PRESENT TENSE: After years of wanting to, I finally got in this year to the Seattle Gift Show, a trade show for retailers and wholesalers of less-than-necessary merchandise. It was just as great as I’d imagined–a gigantic bazaar, taking up the whole Convention Center and two Seattle Center buildings to boot; full of booths hawking the widest array of stuff. There were acres of “country craft” baskets, Husky sweatshirts, “Over The Hill” bras designed to droop, small-penis-joke greeting cards, Absolutely Fabulous fridge magnets, cocoa mix from an outfit called Pure Decadence, landmarks-of-hockey-map jigsaw puzzles, Alaska souvenir pennants, men’s-restroom plastic miniatures (complete with digitized flushing sounds when you press a button), bonsai mini-fountains, angel statues, Prozac/ happy-face T-shirts, Russian dolls, Men of Africa calendars, and more. One booth offered the perfect bachelor-pad accessory, the Moon Lamp (a milky-white large plastic globe emanating spots of pastel light). An Issaquah outfit called Loveable Chocolates offered chocolate and white-chocolate novelty gifts in assorted shapes, even as a set of dentures (“We sell a lot to dentists,” the woman at the booth claimed).
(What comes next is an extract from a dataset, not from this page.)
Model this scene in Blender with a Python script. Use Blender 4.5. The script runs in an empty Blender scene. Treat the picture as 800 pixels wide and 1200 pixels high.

But the item that might most interest some Stranger readers is Magnetic Jewelry, from the Gravity Free Factory (an NYC-founded outfit with a new Seattle office). It’s a line of stud, crystal, and spike-shaped face jewelry giving the appearance of piercing with no holes, thanks to a second magnetized piece of metal you wear on the other side of your ear, lip, or nostril. (No other applicable body parts were mentioned in the brochure or at the booth.)